Ne “Watcher” un’attrice americana di nome Julia si trasferisce a Bucarest per stare vicino al marito che lavora nella capitale romena. In breve tempo Julia concretizza una sua “impressione”: ovvero che un uomo la guarda con insistenza morbosa dalle imposte del palazzo di fronte, e che poi abbia iniziato a seguirla per ucciderla, perché si tratta di un serial killer di quell’area urbana, noto in modo macabro come “Il Ragno”. Il risultato dell’opera prima alla regia di Clohe Okuno oltrepassa il genere manualistico d’etichetta, seguendo in maniera originale riferimenti cinematografici che portano dritti e senza indugio a classici quali: La finestra sul cortile di Alfred Hitchcock e a Rosemary’s Baby di Roman Polanski.
Okuno rende omaggio ai maestri del “settore” riservato alla critica cinematografica, al fine di agevolare la visione della pellicola sottraendola ad una sorta di ermetismo psicologico che avrebbe potuto proiettare la pellicola in un vicolo cieco. Julia cede la sua personalità alla sua emotività a scapito del ragionamento logico. Francis, il consorte di Julia, finisce anche lui per giudicarla, non una mitomane, ma vittima di un forte stress. Esiste realmente “Il Ragno”? Okuno sembra indicare Francis, che invita a cena il suo capo e, non avendo la delicatezza di tradurre le loro conversazioni a Julia, che diventa così l’incarnazione della solitudine, sua stessa, esistenziale e profonda.

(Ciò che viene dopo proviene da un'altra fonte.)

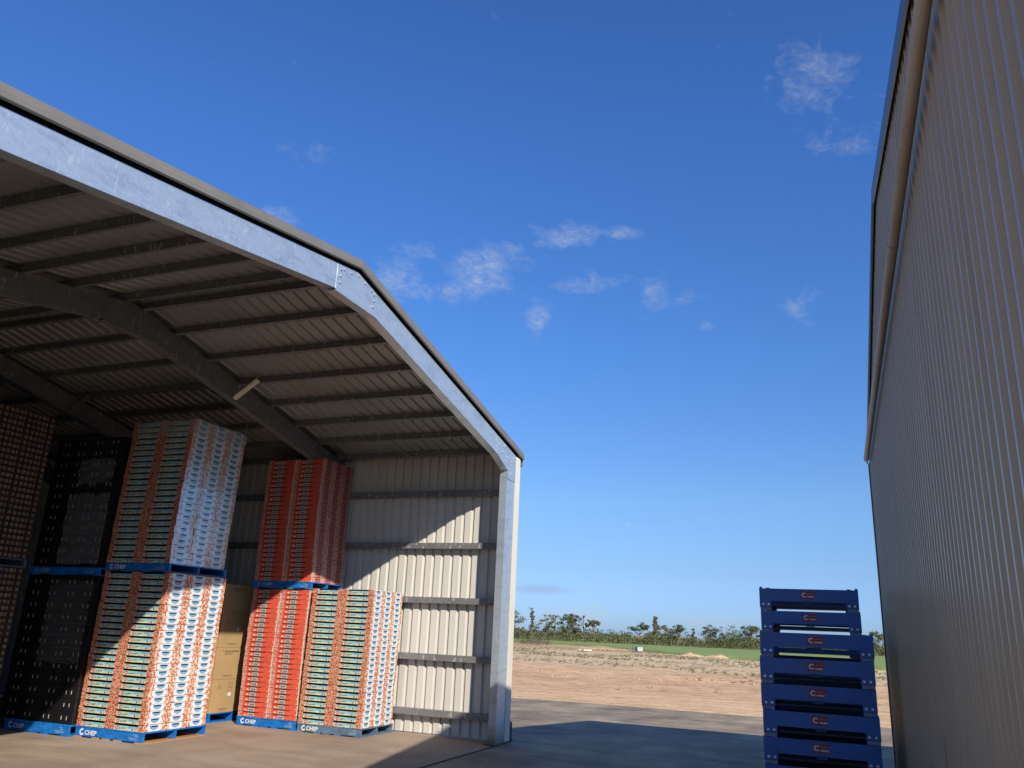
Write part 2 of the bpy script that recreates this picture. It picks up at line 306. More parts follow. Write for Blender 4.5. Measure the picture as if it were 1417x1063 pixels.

Alienante è la Bucarest che Watcher ci mostra, con i suoi edifici necessitanti di ristrutturazione, le sue strade grigie e piovose, l’atmosfera plumbea, di una città inospitale, oltre che straniera. L’edificio che contiene l’appartamento di Julia e Francis è ordinato, i soffitti alti, le stanze quasi vuote, i vicini eccessivamente rumorosi. Non è contemplato il silenzio, è grave. Nello spettatore più smaliziato, il “Ragno”, sul set di ciak in ciak, potrebbe prendere talvolta le sembianze di Norman Bates in “Psycho” per essere, o forse no, l’assassino seriale che ferisce a morte o decapita le donne. Watcher riesce ad andare oltre le tracce dei maestri menzionati, il verbo: to watch, significa infatti osservare e (l’uomo della finestra di fronte) diviene oggetto d’osservazione. Julia e l’ipotetico killer seriale invertono i ruoli: fughe, inseguimenti, incontri casuali e formali. È questo l’elemento di pregio della plot interna alla sceneggiatura, che lo rende carico di tensione.
Nonostante un montante di capitale relativamente basso, la pellicola, è la nostra visione, risulta ben confezionata dalla direzione cinematografica, e dalla produzione quasi sempre chiara e precisa, infatti non ignora o trascura la focalizzazione dei dettagli in scena. “Watcher” possiede una forma narrativa e ritmica tale che Julia, sacrificando la propria identità (anche professionale) per seguire il marito in una località a lei aliena, è costretta nella dimostrazione esistenziale verso gli altri di non essere una volgare mitomane. In fondo è proprio la quasi assenza di autostima della moglie e l’appannamento della sua anima a proiettare sul marito l’alienazione di Julia in un soggiorno est europeo che probabilmente non andava effettuato per una “figlia” socialmente e psicologicamente degli U.S.A. “Il ragno” può così tessere la propria tela dalla prima all’ultima sequenza. Quando scorrono i titoli di coda abbiamo visto una pellicola non maschilista, non femminista…profondamente thriller.